[START OF Data for this task]

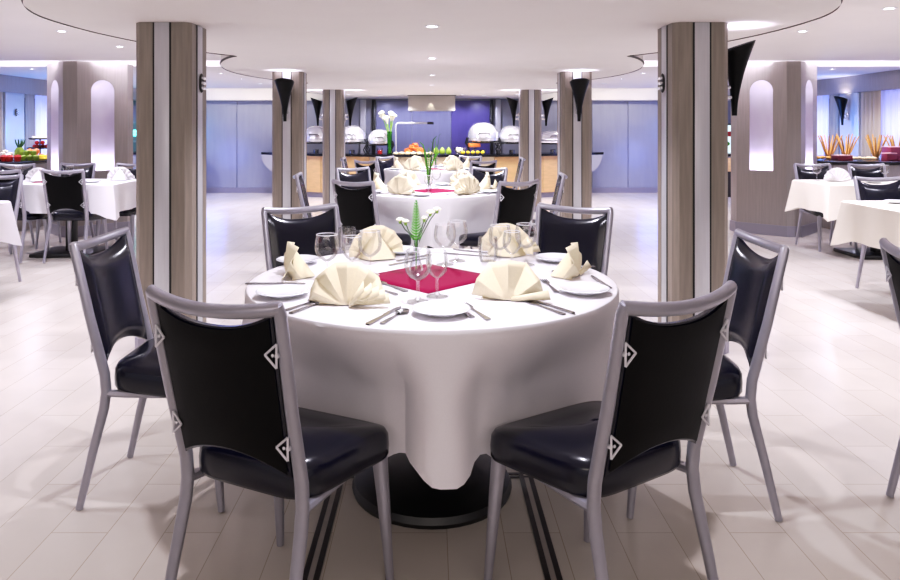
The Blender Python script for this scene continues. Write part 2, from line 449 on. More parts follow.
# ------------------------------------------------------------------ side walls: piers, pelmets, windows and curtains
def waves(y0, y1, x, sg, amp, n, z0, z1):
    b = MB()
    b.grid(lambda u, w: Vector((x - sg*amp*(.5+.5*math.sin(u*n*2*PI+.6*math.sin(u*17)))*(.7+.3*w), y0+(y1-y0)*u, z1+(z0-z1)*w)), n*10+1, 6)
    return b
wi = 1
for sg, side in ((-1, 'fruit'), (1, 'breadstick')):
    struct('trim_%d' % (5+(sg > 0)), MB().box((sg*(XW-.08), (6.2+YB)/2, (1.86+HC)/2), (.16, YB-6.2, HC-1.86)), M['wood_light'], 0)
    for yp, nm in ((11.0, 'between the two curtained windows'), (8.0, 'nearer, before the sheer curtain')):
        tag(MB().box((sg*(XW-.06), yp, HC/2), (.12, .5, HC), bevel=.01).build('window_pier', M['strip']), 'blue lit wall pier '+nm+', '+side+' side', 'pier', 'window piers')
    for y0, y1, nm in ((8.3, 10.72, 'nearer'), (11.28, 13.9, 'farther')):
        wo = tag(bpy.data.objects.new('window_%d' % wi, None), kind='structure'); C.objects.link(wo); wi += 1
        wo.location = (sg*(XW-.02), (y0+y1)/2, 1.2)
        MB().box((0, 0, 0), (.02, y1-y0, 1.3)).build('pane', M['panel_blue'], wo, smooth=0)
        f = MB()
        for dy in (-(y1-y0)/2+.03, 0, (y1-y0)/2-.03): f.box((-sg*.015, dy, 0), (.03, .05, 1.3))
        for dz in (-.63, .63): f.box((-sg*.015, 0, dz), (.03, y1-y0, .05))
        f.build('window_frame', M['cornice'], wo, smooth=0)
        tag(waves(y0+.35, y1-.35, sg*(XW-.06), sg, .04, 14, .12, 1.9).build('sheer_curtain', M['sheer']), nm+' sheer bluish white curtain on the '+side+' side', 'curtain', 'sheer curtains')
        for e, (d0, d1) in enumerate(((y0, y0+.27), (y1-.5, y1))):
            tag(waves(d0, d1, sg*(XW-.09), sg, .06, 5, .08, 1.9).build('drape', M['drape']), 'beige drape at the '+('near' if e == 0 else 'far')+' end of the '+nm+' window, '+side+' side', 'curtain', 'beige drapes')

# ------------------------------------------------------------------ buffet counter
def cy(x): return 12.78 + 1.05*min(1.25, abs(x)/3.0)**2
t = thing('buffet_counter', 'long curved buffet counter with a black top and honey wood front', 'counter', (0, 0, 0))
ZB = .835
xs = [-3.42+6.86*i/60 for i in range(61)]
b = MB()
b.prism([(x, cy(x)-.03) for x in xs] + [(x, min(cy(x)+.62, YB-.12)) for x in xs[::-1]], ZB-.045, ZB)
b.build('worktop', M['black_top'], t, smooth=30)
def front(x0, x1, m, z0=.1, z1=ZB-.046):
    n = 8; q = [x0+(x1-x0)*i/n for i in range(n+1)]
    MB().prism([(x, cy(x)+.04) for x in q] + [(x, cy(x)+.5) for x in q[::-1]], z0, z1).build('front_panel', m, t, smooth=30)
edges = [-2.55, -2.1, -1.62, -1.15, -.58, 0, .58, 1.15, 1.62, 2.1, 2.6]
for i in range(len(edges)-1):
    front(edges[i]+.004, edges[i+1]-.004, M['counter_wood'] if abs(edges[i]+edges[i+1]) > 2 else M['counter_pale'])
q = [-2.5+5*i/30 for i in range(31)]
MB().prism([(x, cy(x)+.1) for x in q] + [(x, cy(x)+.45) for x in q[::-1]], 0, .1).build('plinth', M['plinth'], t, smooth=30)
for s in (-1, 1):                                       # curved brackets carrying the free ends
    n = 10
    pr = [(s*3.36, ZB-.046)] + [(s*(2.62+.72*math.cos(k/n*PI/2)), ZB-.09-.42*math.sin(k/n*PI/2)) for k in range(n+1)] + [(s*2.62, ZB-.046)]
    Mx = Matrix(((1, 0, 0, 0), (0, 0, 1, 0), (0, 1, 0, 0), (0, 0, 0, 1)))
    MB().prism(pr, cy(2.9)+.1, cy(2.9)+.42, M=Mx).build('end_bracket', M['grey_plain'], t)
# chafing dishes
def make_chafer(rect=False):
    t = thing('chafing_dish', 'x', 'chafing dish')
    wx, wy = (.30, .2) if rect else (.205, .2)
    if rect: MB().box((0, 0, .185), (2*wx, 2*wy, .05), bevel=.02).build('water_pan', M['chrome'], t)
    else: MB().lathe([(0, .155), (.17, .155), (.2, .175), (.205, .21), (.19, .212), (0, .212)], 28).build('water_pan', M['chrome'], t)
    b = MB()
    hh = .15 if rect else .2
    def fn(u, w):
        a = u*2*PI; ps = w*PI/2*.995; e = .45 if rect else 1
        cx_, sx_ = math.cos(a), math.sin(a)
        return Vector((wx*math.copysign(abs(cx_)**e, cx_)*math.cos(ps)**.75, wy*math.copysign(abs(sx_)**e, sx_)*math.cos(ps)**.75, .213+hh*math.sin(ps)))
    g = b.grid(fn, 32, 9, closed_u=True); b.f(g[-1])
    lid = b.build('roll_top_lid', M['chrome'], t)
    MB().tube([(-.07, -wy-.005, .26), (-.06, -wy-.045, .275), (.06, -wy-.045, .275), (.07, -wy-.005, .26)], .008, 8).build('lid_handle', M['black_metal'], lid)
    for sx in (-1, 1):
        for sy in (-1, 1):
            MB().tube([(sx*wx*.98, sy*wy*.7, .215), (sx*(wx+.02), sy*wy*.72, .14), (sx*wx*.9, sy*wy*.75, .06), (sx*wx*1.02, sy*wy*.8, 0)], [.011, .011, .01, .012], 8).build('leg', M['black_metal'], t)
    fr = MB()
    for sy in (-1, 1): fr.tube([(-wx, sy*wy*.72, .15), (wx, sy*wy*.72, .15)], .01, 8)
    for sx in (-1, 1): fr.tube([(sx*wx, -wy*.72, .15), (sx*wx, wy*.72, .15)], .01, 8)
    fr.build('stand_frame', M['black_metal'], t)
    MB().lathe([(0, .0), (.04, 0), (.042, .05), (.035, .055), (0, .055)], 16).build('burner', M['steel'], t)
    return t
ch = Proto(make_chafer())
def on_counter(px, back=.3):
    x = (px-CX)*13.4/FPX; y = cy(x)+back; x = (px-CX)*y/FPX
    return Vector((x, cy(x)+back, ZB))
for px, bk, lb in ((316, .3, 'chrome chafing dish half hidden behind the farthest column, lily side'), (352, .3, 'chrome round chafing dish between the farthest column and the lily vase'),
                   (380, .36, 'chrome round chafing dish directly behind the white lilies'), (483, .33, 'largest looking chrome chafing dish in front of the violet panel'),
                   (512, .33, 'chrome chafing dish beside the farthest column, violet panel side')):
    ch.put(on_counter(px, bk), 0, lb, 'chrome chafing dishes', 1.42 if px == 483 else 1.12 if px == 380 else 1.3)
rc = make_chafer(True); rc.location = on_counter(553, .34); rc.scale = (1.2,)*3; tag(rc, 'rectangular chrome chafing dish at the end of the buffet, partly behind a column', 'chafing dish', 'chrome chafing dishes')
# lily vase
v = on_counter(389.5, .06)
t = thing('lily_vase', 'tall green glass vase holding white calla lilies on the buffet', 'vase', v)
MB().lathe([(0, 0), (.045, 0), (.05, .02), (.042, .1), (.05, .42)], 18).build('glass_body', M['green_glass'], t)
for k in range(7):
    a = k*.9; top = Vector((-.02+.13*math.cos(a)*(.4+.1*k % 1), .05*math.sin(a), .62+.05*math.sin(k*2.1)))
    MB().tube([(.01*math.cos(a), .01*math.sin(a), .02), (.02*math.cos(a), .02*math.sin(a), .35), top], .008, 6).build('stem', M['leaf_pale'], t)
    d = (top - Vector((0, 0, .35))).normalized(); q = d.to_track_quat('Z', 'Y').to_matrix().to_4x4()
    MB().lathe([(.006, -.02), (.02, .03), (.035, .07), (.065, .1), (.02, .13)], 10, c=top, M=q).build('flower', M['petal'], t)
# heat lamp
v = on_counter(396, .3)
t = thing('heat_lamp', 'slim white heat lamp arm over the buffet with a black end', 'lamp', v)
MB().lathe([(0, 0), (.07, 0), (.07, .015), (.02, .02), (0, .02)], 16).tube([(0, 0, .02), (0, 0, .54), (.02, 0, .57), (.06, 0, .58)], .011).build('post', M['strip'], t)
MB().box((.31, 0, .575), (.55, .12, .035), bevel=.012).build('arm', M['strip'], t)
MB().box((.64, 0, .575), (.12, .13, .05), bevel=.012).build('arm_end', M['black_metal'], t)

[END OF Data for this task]
[START OF Data for this task]

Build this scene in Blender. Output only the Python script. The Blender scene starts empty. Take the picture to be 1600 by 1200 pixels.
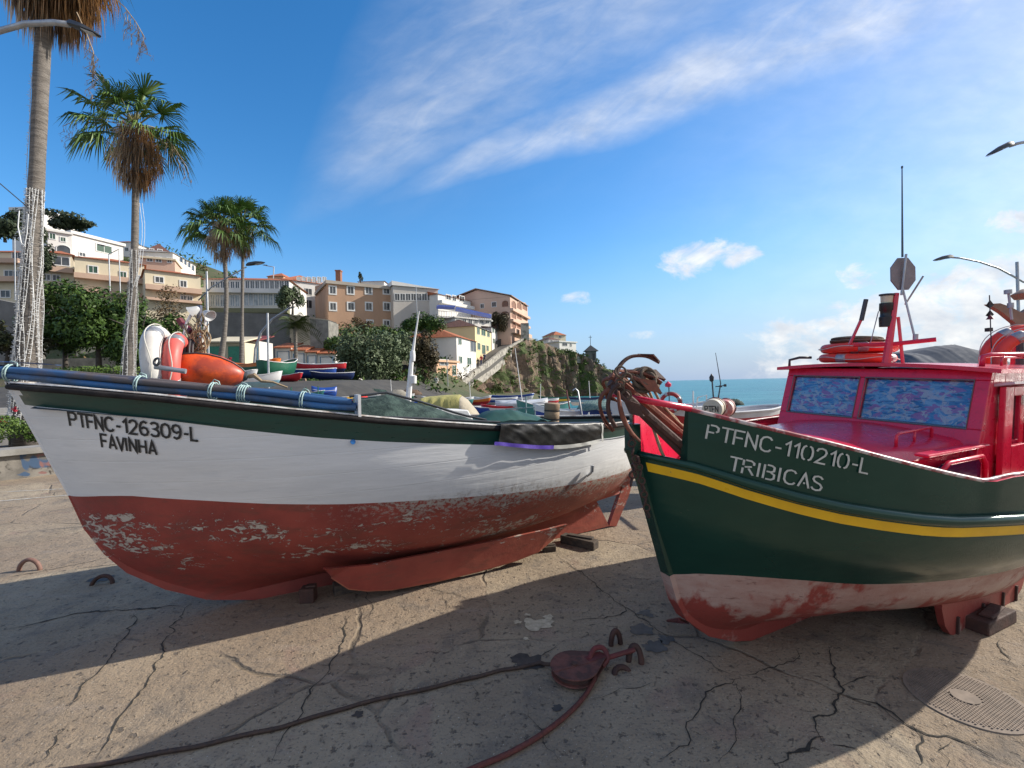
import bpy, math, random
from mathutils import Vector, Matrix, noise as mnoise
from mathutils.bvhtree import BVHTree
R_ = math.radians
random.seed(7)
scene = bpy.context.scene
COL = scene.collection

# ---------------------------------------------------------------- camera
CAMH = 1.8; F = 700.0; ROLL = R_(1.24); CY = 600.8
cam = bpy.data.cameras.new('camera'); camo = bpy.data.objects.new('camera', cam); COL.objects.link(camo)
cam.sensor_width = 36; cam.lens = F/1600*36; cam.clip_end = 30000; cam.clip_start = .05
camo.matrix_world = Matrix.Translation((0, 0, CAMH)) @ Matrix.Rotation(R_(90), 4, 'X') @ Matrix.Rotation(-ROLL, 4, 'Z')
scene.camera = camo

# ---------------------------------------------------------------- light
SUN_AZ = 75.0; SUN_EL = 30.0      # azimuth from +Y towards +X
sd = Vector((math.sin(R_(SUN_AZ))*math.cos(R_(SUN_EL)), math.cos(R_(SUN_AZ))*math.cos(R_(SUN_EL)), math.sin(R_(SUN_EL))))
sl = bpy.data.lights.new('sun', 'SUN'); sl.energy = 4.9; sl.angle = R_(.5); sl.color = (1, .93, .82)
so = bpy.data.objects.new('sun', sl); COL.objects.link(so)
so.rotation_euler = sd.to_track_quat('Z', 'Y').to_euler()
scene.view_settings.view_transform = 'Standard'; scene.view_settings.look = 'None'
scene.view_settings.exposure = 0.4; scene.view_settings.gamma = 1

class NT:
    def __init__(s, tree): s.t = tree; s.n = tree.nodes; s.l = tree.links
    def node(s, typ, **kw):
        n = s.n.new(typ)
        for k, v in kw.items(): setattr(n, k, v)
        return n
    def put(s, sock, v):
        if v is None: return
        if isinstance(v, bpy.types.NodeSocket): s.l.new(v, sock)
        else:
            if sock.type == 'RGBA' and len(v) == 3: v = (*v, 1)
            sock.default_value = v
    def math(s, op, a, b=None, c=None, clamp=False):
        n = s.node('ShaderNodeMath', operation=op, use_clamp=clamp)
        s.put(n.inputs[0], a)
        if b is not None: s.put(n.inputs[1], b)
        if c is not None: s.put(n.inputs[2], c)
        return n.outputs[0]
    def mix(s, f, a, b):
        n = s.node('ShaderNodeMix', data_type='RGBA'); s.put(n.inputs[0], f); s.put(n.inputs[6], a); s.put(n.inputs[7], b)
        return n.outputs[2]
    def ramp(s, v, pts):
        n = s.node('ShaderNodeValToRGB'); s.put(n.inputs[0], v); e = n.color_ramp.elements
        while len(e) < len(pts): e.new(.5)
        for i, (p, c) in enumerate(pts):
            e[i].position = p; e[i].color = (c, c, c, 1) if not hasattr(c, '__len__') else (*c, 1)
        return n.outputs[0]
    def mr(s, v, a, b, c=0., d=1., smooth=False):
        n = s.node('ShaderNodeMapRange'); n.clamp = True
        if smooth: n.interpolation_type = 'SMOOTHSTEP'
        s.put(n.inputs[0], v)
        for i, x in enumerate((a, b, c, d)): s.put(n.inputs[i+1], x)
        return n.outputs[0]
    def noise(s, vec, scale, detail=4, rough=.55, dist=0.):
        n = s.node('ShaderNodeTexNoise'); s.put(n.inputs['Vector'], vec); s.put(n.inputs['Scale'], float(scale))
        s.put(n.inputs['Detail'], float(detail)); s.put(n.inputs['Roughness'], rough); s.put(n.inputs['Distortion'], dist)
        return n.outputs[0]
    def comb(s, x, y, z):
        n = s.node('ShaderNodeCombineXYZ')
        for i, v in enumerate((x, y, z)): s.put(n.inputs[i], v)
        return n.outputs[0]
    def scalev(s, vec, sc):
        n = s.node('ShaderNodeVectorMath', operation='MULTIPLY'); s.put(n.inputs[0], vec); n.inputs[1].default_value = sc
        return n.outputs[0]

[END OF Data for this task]

— What you have to do —
Only the lines from the one with "Build this scene" through the one with "scene.view_settings.exposure = 0.4;" belong in your copy; retype them exactly and drop any pictures.

— Exercise response —
Build this scene in Blender. Output only the Python script. The Blender scene starts empty. Take the picture to be 1600 by 1200 pixels.
import bpy, math, random
from mathutils import Vector, Matrix, noise as mnoise
from mathutils.bvhtree import BVHTree
R_ = math.radians
random.seed(7)
scene = bpy.context.scene
COL = scene.collection

# ---------------------------------------------------------------- camera
CAMH = 1.8; F = 700.0; ROLL = R_(1.24); CY = 600.8
cam = bpy.data.cameras.new('camera'); camo = bpy.data.objects.new('camera', cam); COL.objects.link(camo)
cam.sensor_width = 36; cam.lens = F/1600*36; cam.clip_end = 30000; cam.clip_start = .05
camo.matrix_world = Matrix.Translation((0, 0, CAMH)) @ Matrix.Rotation(R_(90), 4, 'X') @ Matrix.Rotation(-ROLL, 4, 'Z')
scene.camera = camo

# ---------------------------------------------------------------- light
SUN_AZ = 75.0; SUN_EL = 30.0      # azimuth from +Y towards +X
sd = Vector((math.sin(R_(SUN_AZ))*math.cos(R_(SUN_EL)), math.cos(R_(SUN_AZ))*math.cos(R_(SUN_EL)), math.sin(R_(SUN_EL))))
sl = bpy.data.lights.new('sun', 'SUN'); sl.energy = 4.9; sl.angle = R_(.5); sl.color = (1, .93, .82)
so = bpy.data.objects.new('sun', sl); COL.objects.link(so)
so.rotation_euler = sd.to_track_quat('Z', 'Y').to_euler()
scene.view_settings.view_transform = 'Standard'; scene.view_settings.look = 'None'
scene.view_settings.exposure = 0.4; scene.view_settings.gamma = 1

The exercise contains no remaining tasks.